20171207_The drink driving limit turns 50

This year marks the 50th anniversary of the Road Safety Act 1967: the legislation that first enshrined the drink driving limit in law. On 8 October that year, it became an offence to drive with a blood alcohol concentration of more than 80mg per 100ml, and the breathalyser was introduced to enforce it.

Since then, the Government has made great strides in tackling drink driving and reducing the number of accidents caused by it. Unfortunately, the statistics don’t stretch back all the way to 1967, but those that we do have tell a pretty clear story.

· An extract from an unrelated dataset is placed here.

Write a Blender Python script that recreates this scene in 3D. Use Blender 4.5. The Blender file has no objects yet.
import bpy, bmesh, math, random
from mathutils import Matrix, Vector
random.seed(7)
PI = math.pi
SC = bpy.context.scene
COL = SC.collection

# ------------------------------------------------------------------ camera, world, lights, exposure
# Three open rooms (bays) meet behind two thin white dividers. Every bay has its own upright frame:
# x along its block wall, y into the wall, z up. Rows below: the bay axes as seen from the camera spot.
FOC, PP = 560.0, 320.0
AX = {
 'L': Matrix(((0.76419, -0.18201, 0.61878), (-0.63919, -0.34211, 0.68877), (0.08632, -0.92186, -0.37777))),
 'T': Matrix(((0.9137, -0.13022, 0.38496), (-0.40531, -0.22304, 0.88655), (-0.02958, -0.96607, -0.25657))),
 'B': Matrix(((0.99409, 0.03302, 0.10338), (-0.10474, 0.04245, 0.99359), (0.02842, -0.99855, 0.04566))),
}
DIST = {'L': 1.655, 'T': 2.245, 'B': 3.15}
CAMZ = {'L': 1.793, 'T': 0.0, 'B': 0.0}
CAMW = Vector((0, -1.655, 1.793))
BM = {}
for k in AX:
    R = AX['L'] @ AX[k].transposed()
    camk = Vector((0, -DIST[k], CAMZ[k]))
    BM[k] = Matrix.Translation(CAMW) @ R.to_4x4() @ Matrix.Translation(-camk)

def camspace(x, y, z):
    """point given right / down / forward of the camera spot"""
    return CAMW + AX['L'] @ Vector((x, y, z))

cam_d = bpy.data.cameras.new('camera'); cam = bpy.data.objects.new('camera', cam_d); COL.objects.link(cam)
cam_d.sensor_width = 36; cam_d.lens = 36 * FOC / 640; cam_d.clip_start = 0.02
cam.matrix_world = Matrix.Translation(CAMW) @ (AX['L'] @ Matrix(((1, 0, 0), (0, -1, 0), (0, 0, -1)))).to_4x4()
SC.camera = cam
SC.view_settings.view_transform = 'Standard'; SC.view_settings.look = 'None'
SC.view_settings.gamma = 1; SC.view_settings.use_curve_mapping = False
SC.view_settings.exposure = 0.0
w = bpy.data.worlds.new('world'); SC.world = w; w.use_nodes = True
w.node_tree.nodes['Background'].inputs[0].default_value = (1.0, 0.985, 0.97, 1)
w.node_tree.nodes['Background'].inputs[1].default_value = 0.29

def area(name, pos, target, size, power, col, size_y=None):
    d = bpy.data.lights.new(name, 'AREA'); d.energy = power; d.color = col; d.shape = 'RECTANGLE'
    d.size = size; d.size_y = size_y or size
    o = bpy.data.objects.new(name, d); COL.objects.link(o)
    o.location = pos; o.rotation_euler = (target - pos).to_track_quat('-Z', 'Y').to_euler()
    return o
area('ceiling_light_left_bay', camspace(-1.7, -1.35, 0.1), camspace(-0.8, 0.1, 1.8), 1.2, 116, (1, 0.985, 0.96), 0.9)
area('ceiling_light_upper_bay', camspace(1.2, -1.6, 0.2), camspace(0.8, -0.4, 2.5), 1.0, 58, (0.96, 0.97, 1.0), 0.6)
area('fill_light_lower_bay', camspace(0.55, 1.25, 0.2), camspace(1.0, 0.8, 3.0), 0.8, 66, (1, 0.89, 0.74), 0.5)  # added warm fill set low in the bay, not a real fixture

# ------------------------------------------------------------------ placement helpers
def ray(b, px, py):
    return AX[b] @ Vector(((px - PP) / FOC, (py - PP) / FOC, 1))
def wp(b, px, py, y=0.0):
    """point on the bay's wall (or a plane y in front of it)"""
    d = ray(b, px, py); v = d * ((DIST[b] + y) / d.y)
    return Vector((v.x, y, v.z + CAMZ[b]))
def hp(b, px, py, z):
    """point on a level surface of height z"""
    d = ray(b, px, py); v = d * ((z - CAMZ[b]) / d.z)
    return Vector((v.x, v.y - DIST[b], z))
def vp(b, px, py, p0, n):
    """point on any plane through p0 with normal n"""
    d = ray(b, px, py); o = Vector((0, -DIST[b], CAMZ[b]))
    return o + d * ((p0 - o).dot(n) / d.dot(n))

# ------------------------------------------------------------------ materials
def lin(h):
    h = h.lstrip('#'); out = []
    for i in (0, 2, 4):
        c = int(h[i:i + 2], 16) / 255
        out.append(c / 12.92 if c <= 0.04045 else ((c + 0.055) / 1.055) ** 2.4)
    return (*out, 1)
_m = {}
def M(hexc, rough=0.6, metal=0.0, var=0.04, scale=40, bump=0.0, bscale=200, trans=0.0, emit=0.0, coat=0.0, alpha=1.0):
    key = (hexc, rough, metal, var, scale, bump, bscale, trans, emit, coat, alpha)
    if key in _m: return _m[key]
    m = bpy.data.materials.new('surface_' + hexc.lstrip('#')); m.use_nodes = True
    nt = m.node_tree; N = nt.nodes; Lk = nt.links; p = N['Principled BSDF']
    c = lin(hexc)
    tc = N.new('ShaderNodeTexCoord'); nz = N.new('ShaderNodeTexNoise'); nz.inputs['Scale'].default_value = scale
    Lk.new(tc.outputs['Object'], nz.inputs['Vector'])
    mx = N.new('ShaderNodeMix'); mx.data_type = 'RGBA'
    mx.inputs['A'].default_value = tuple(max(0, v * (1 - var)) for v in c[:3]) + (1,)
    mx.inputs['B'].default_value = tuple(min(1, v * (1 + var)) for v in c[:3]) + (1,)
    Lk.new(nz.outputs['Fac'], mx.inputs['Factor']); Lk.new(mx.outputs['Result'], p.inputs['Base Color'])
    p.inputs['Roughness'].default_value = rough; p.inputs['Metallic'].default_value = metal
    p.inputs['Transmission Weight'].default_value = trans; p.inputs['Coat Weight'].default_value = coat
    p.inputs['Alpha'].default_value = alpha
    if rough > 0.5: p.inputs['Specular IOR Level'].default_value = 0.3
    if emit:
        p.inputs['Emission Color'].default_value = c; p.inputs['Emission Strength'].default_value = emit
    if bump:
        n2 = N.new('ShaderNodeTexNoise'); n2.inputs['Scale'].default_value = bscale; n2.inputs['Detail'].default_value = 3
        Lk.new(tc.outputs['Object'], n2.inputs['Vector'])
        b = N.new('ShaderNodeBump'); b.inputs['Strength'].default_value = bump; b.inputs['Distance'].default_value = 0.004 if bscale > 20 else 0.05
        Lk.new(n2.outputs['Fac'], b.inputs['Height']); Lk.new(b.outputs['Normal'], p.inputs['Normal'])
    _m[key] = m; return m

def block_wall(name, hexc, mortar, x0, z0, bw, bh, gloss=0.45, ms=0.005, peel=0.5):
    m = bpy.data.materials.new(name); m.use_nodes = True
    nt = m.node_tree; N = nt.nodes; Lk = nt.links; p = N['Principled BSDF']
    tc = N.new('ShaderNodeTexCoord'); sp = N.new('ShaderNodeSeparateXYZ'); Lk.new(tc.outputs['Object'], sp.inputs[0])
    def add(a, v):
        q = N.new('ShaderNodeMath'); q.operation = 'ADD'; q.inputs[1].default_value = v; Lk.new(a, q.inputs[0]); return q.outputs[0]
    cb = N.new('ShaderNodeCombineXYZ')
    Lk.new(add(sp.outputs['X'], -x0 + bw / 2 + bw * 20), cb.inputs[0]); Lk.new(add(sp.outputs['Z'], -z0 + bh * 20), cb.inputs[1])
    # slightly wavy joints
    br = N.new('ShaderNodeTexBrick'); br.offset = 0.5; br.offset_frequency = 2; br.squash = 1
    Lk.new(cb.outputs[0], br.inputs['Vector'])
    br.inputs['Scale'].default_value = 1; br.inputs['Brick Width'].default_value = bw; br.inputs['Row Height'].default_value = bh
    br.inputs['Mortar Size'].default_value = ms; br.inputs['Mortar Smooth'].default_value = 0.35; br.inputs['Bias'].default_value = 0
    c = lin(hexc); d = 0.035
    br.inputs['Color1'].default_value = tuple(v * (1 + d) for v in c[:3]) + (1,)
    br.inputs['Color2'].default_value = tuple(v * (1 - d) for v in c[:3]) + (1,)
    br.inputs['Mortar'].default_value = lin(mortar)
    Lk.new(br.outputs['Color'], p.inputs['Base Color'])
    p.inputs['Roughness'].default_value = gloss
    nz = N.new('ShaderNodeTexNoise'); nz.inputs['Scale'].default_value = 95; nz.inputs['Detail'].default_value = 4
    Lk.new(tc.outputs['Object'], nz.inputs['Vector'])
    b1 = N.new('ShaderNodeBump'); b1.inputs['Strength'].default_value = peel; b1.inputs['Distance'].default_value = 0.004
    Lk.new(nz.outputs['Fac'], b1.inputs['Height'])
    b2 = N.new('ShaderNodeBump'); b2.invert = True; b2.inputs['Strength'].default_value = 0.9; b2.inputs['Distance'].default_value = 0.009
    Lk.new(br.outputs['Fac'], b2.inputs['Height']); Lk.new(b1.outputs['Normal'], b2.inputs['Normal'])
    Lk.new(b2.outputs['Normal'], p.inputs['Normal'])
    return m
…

In 1979, when records began, there were 19,470 drink driving accidents on Britain’s roads. By 2015, the latest year for which figures are available, that number had fallen to 5,730 – a 71% reduction. In the same period, the number of deaths caused by drink driving fell by 88%, from 1,640 to 200.

The effectiveness of drink driving campaigns

This success is due in large part to a shift in attitudes towards drink driving. In 2014, a survey by THINK! found that 91% of people believe that driving drunk is unacceptable.

As we explained earlier this year, that shift has been helped not only by the law, but also by the hard-hitting campaigns that have appeared on billboards and television screens. THINK! has compiled some of its most memorable clips in a video to mark this 50th anniversary year:

Despite the effectiveness of these campaigns, drink driving remains a serious problem. As that video reminds us, 200 deaths a year is still 200 too many.

Be safe this Christmas. Don’t drink and drive.